“ヒノミサキ”の灯台と言えば、島根県の出雲日御碕灯台が俄然有名なのだが、灯台が置かれたのは和歌山県のこちらの方が8年早い明治28年。
まぁ、出雲の方は出雲大社という超観光地?の近くで、しかも歴史的建造物が現役の灯台で塔の高さも日本の灯台では最高、となればそうそう敵う物は無いってとこだろう。
しかし、こちら和歌山の紀伊日ノ御埼灯台には、壮絶で悲哀で波乱万丈な歴史を刻んで来た灯台だったりする。
初代の灯台は、今よりも岬の先端近くにあり、室戸岬や大分の関埼灯台と同じタイプの鉄造灯台だった。
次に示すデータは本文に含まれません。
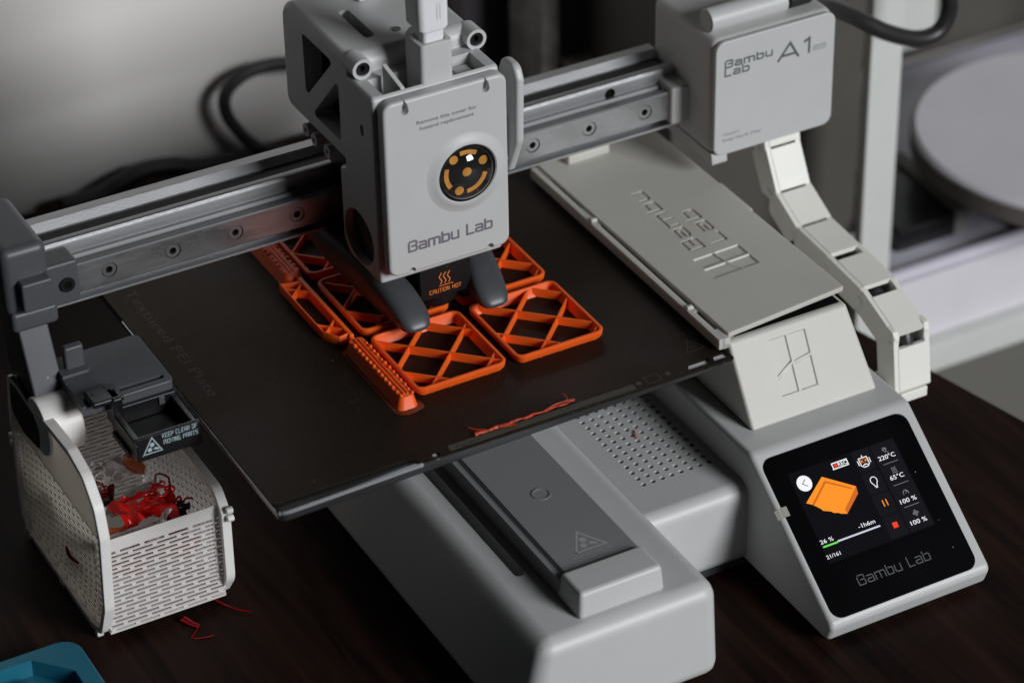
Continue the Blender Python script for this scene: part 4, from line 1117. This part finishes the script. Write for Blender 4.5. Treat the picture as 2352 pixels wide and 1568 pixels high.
# scraps ------------------------------------------------------------------------
def crumple(name, c, sx, sy, amp, m, label, seed, rot=0, tilt=0.0, th=0.55, group="filament scraps in the white basket", nx=16, ny=9):
    r = random.Random(seed); g = Geo(); bm = bmesh.new(); G = []
    ph = [(r.uniform(.5, 2.2), r.uniform(.5, 2.2), r.uniform(0, 6.3)) for _ in range(6)]
    for i in range(nx):
        row = []
        for j in range(ny):
            u, v = i/(nx-1)-.5, j/(ny-1)-.5
            z = sum(math.sin(a*6*u+b*6*v+p) for a, b, p in ph)/3.2*amp
            e = 1+0.18*math.sin(9*u+ph[0][2])*abs(v)*2
            x, y = u*sx+0.12*amp*math.sin(8*v+ph[1][2])+r.uniform(-.1, .1)*sx/nx, v*sy*e+0.1*amp*math.sin(9*u+ph[2][2])
            z += tilt*u*sx
            ca, sa = math.cos(rot), math.sin(rot)
            row.append(bm.verts.new((c[0]+x*ca-y*sa, c[1]+x*sa+y*ca, c[2]+z+r.uniform(-.12, .12)*amp)))
        G.append(row)
    for i in range(nx-1):
        for j in range(ny-1): bm.faces.new((G[i][j], G[i+1][j], G[i+1][j+1], G[i][j+1]))
    bmesh.ops.solidify(bm, geom=bm.faces[:], thickness=th)
    g.merge(bm)
    o = obj(name, g, m, label=label, category="filament scrap", group=group, angle=70, wn=False)
    md = o.modifiers.new("sub", 'SUBSURF'); md.levels = 1; md.render_levels = 1
    return o
crumple("filament_scrap", (-10, -45, 41.5), 19, 15, 4.2, "red_scrap", "largest crumpled red scrap in the middle of the basket", 3, -0.25)
crumple("filament_scrap", (-18.5, -45, 42), 9, 16, 3.2, "red_scrap", "bright red folded scrap with a curled tip, left of the largest red one", 11, 0.1)
crumple("filament_scrap", (-2.8, -53.5, 39), 8, 10, 2.2, "crimson_scrap", "dark crimson beaded scrap against the right wall of the basket", 5, 0.2)
crumple("filament_scrap", (-13, -35.5, 40), 24, 8, 1.6, "clear_scrap", "long pale pink scrap lying across the basket behind the red ones", 8, 0.22, 0.06)
crumple("filament_scrap", (-20, -57.2, 42.0), 20, 5, 1.3, "clear_scrap", "pale milky scrap along the front wall of the basket", 21, -0.02, 0.08)
crumple("filament_scrap", (-14, -16, 40), 14, 12, 4.0, "clear_scrap", "crumpled clear scrap near the back of the basket under the black tray", 31, 0.3)
crumple("filament_scrap", (-23, -24, 36), 13, 14, 3.0, "crimson_scrap", "dark red tangled scrap low at the back left of the basket", 41, -0.4)
crumple("filament_scrap", (-6.0, -20, 43), 5, 14, 1.4, "orange_scrap", "orange wedge of scrap at the back right of the basket", 51, 0.1, 0.3)
crumple("filament_scrap", (-25, -50.5, 40), 8, 4, 1.4, "orange_scrap", "small orange scrap in the front left corner of the basket", 61, -0.4)
crumple("filament_scrap", (-24, -33, 38), 12, 7, 1.8, "black_scrap", "glossy black scrap under the pale strip in the basket", 71, 0.2)
crumple("filament_scrap", (-0.5, -49, 40.5), 6, 7, 1.8, "black_scrap", "glossy black scrap beside the crimson one near the right wall", 72, 0.9)
crumple("filament_scrap", (-9.5, -57.5, 45.0), 3.4, 9, 0.8, "basket_pla", "short white strip standing up at the front wall of the basket", 81, -0.7, 0.5, 0.9)
crumple("filament_scrap", (-14, -50, 26), 34, 14, 5, "crimson_scrap", "deep red scrap seen through the slots of the basket front", 91, 0.1)
g = Geo()
tube(g, [(-5.5, -42, 41), (-5.0, -39.5, 45.5), (-4.0, -38, 49.0), (-1.8, -40, 49.5), (-0.3, -41.6, 48.2)], 0.42, 7, 6)
tube(g, [(-0.6, -41.8, 48.4), (-1.4, -45.0, 44), (-2.0, -47.6, 40.5), (-0.6, -47.4, 42.6), (0.8, -47.2, 43.4), (1.2, -47.8, 41.2), (-0.4, -48.8, 39.8), (-2.4, -48, 40.2)], 0.42, 7, 8)
tube(g, [(1.0, -49.5, 41.0), (2.6, -48.6, 42.6), (5.2, -49.0, 42.0)], 0.42, 7, 6)
tube(g, [(-6.6, -40.0, 45.0), (-4.4, -40.0, 46.2), (-2.6, -39.6, 47.0)], 0.30, 7, 6)
obj("filament_curl", g, "crimson_scrap", label="thin red filament curl sticking up above the scraps", category="filament scrap", group="filament scraps in the white basket")
def tangle(c, sx, sy, sz, n, r, m, label, seed):
    q = random.Random(seed); g = Geo()
    for _ in range(n):
        x, y, z = c[0]+q.uniform(-sx, sx), c[1]+q.uniform(-sy, sy), c[2]+q.uniform(-.3, .3)*sz
        a = q.uniform(0, 6.28); w = q.choice((-1, 1))*q.uniform(.7, 1.5); P = []
        for k in range(q.randint(6, 11)):
            P.append((x, y, z)); a += w*q.uniform(.5, 1.2); st = q.uniform(1.0, 2.2)
            x = min(max(x+st*math.cos(a), -33), 7); y = min(max(y+st*math.sin(a), -58), 8); z = max(c[2]-1.5, min(c[2]+sz, z+q.uniform(-.9, 1.1)))
        tube(g, P, r*q.uniform(.7, 1.2), 6, 5)
    obj("filament_tangle", g, m, label=label, category="filament scrap", group="filament scraps in the white basket", wn=False)
tangle((-9, -45, 45), 7, 5, 4.0, 9, 0.36, "red_scrap", "tangle of thin bright red strands on top of the largest red scrap", 5)
tangle((-18, -20, 43), 8, 7, 4.0, 9, 0.34, "clear_scrap", "tangle of clear curled strands at the back of the basket", 9)
tangle((-24, -26, 41), 5, 6, 3.0, 7, 0.36, "crimson_scrap", "tangle of dark red strands by the left wall of the basket", 13)
g = Geo()
tube(g, [(-8, -63.5, 2.0), (-6.0, -66.8, 0.9), (-4.6, -69.0, 0.7)], 0.7, 7, 5); tube(g, [(-9.5, -64, 2.0), (-7.2, -67.0, 0.8), (-5.2, -69.6, 0.6)], 0.45, 7, 5)
tube(g, [(-5.0, -69.4, 0.5), (-8.0, -72.2, 0.4), (-9.6, -73.8, 0.4), (-7.0, -75.4, 0.4), (-2.0, -76.5, 0.4)], 0.22, 6, 6)
obj("filament_thread", g, "crimson_scrap", label="red filament threads lying on the table in front of the basket", category="filament scrap", group="loose red threads by the basket")
g = Geo(); tube(g, [(6, -60.5, 2.4), (8.5, -64.0, 1.4), (12, -68.0, 0.7), (15.5, -71.0, 0.5)], lambda t: 0.5-0.32*t, 7, 6)
obj("filament_thread", g, "crimson_scrap", label="single red thread hanging from the right end of the basket", category="filament scrap", group="loose red threads by the basket")
g = Geo(); tube(g, [(-39.6, -33.5, 27.0), (-39.9, -38.0, 25.5), (-38.6, -43.0, 25.2)], lambda t: 0.35+0.5*t*(1-t)*3, 7, 6)
obj("filament_sliver", g, "crimson_scrap", label="dark red sliver poking out of the left side of the basket", category="filament scrap", group="loose red threads by the basket")

# ================================================================== TEAL TRAY
tray = empty("teal_tray", (-120, -130, 0), "teal plastic tray with stepped recess at the lower left corner", "tray")
g = Geo()
prism(g, fillet([(-220, -220), (-50.6, -220), (-50.6, -65.0), (-220, -65.0)], [8, 8, 7.5, 8], 6), 'z', 0.2, 12, 0.8, 3)
c = Geo(); prism(c, [(-200, -205), (-57.5, -205), (-57.5, -83.0), (-69.0, -70.0), (-200, -70.0)], 'z', 5, 14); cut(g, c)
obj("tray_rim", g, "teal_plastic", tray)
g = Geo(); prism(g, [(-194, -200), (-64.5, -200), (-64.5, -85.5), (-71.5, -77.0), (-194, -77.0)], 'z', 5.0, 9.0, 0.5, 2)
c = Geo(); prism(c, [(-188, -195), (-69, -195), (-69, -88), (-74.5, -81.0), (-188, -81.0)], 'z', 6, 12); cut(g, c)
obj("tray_step", g, "teal_plastic", tray)

# ================================================================== CABLES
plugroot = empty("toolhead_cable", (114, -35, 193), "thick white cable plug standing in the top of the toolhead", "cable plug")
g = Geo(); prism(g, rect(109.8, 118.3, -40.5, -32.0, 1.6, 4), 'z', 192.3, 200.5, 0.2, 1); obj("plug_neck", g, "label_white", plugroot)
g = Geo()
def rr(x0, x1, y0, y1, z, r): return [(a, b, z) for a, b in rect(x0, x1, y0, y1, r, 4)]
loft(g, [rr(109.2, 118.9, -41.0, -31.2, 199.8, 2.2), rr(107.9, 119.8, -41.8, -29.4, 201.2, 2.4), rr(107.4, 120.0, -42.0, -28.8, 230, 2.4)]); obj("plug_body", g, "label_white", plugroot)
g = Geo(); draw(g, [[(0, 0), (0, 6)], [(1.2, 0), (1.2, 6)]], 0.16, (114.8, -41.95, 205), X, Z, 0.06); obj("plug_mark", g, "grey_plastic_soft", plugroot, flat=True, wn=False)
g = Geo(); tube(g, [(288, -9, 153.6), (300, -2, 147), (312, 10, 136), (335, 20, 119), (352, 20, 106.8), (368.5, 20, 99.0), (379.0, 20, 99.2), (384, 20, 106.5), (383, 20, 116), (374, 22, 132), (360, 26, 160)], 3.6, 14, 8)
obj("power_cable", g, "cable_sheath", label="black cable looping from the motor box past the white rack post", category="cable")
g = Geo(); tube(g, [(200, 229, 38), (178, 228, 42.5), (165, 228, 45.0), (154.4, 228, 44.2), (146, 228, 40.2), (141.9, 228, 34.0), (142.6, 228, 25.5), (146.4, 227, 17.6), (152, 226, 9.5), (160, 222, 4.5), (180, 214, 3.2)], 3.0, 12, 8)
obj("wall_cable", g, "rubber", label="black cable loop in front of the wall left of the toolhead", category="cable")
g = Geo(); tube(g, [(60, 226, 4.4), (78, 226, 4.6), (87, 226, 7.6), (99.8, 226, 10.6), (114.3, 226, 8.6), (126, 225, 5.0), (150, 222, 4.4)], 4.2, 12, 8)
obj("floor_cable", g, "rubber", label="thick black cable arching low behind the metal beam", category="cable")

# ================================================================== BACKGROUND OBJECTS
bx = empty("dark_box", (305, 180, 0), "dark glossy box behind the beam with a pale worn edge", "box")
g = Geo(); rbox(g, 288.6, 362, 184, 212, 0.2, 63, 1.5, 2); obj("box_body", g, "box_dark", bx)
g = Geo(); rbox(g, 279.0, 288.4, 181, 212, 0.2, 92, 0.8, 2); obj("box_side", g, "box_edge", bx)
g = Geo(); rbox(g, 288.6, 362, 172, 183.8, 0.2, 37, 1, 2); obj("box_ledge", g, "box_ledge", bx)
g = Geo(); rbox(g, 288.6, 362, 192, 212, 63.1, 92, 1, 2); obj("box_upper", g, "void_black", bx)
g = Geo(); rbox(g, 259.8, 420, 222, 238, 0.2, 95, 1)
obj("dark_board", g, "box_purple", label="tall dark purple-grey board standing against the wall behind the toolhead", category="board")

mat("shaded_wall_olive", (0.075, 0.070, 0.060), 0.6, var=0.05)  # tone of the shaded wall put into the colour
g = Geo(); rbox(g, 302, 404, 106, 239, -719.5, 200, 2, 2)  # added block, takes the place of shaded wall beside the rack post
obj("shade_block", g, "shaded_wall_olive", label="added dark olive block standing in for the shaded wall by the white rack post", category="shade_block")
mat("leg_shade_grey", (0.36, 0.355, 0.34), 0.6)  # rack white darkened: the leg's shade is put into its colour
rack = empty("storage_rack", (500, 140, -720), "white metal rack beyond the right edge of the table", "rack")
for x0, y0 in ((374.6, 60), (409, 222), (640, 60), (640, 214)):
    g = Geo(); rbox(g, x0, x0+17, y0, y0+6, -719.5, 420, 1.2, 2); obj("rack_post", g, "enamel_white", rack)
g = Geo(); prism(g, [(392, 62), (640, 62), (640, 221), (408, 221), (408, 102), (392, 102)], "z", -53, -50.2); obj("rack_shelf", g, "shelf_lilac", rack)
g = Geo(); tube(g, [(392, 61, -51), (640, 61, -51)], 3.8, 14, 2); obj("shelf_lip", g, "shelf_lilac", rack)
g = Geo(); rbox(g, 392, 640, 63, 65, -92, -54, 0.4); obj("shelf_front", g, "spool_pale", rack)
g = Geo(); rbox(g, 380, 650, 56, 66, -108, -92.4, 1.2, 2); obj("rack_rail", g, "enamel_white", rack)
g = Geo(); rbox(g, 446, 464, 140, 146, -719, -109, 1); obj("rack_leg", g, "leg_shade_grey", rack)
g = Geo(); rbox(g, 410, 640, 229, 234, -52, 420, 1); obj("rack_shade_panel", g, "shaded_wall_olive", rack)  # added panel that darkens the wall seen behind the rack
g = Geo(); rbox(g, 500, 530, 220, 228, -40, 420, 1); obj("rack_back_bar", g, "enamel_white", rack)
mat("shade_grey", (0.15, 0.145, 0.128), 0.7)  # grey with the shade below the shelf put into it
g = Geo(); rbox(g, 410, 640, 180, 238, -719.5, -112, 3, 2); obj("low_shade_block", g, "shade_grey", label="added dim grey block for the shaded wall under the white rack shelf", category="shade_backing")  # added block, makes the wall under the rack read as shaded
sp = empty("filament_spool", (505, 76, -50), "pale round spool lying flat on the white rack shelf", "spool")
g = Geo(); lathe(g, [(0, 0), (40, 0), (40, 26), (0, 26)], (505, 76, -50), (0, 0, 1), 48); obj("spool_hub", g, "spool_rim", sp)
g = Geo(); lathe(g, [(0, 38.6), (14, 38.6), (15, 39.4), (74, 39.4), (76, 38.0), (76, 36), (0, 36)], (505, 76, -50), (0, 0, 1), 64); obj("spool_flange", g, "spool_pale", sp)
g = Geo(); lathe(g, [(76.4, 35.8), (76.4, 28.0), (0, 28.0), (0, 35.8)], (505, 76, -50), (0, 0, 1), 64); obj("spool_edge", g, "spool_rim", sp)
dv = empty("shelf_gadget", (424, 100, -50), "black flat gadget with a grey bar on the rack shelf under the round spool", "gadget")
g = Geo(); rbox(g, 407.5, 440, 76, 132, -50.0, -38, 1.5, 2); obj("gadget_body", g, "black_plastic", dv)
g = Geo(); rbox(g, 440.4, 449, 78, 134, -50.0, -36, 1.2, 2); obj("gadget_bar", g, "box_ledge", dv)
この灯台、大阪への航路になる重要なポイントに在った為か、大戦末期に執拗な攻撃を受け、再起不能になる。
終戦直後の混乱期、灯台長の家族が相次ぎ病死。
初代の建つ場所に地割れが見られた為二代目は陸寄りの高所へ新築移転。(昭和26年)
その後、二代目灯台は周辺地盤の地滑りで危険になり、更に移動し平成29年に三代目が建つ。
この画像は二代目で、撮影は1992年(平成4年)。
でも、GPSが台頭する昨今でも廃灯せずに更新しているってことは、現在でも重要なポイントとなっているのでしょう。

ちなみに、この日ノ御埼と徳島の蒲生田岬を結ぶ線から北が、法的に瀬戸内海になるのだそうです。
蒲生田岬と言えば、NHKラジオの航行警報で自衛隊や海上保安庁が射撃訓練をする地点の目安として耳にする地名…その蒲生田岬の灯台は、比較的小型の物で、その東側に浮かぶ伊島の灯台が大型になっています。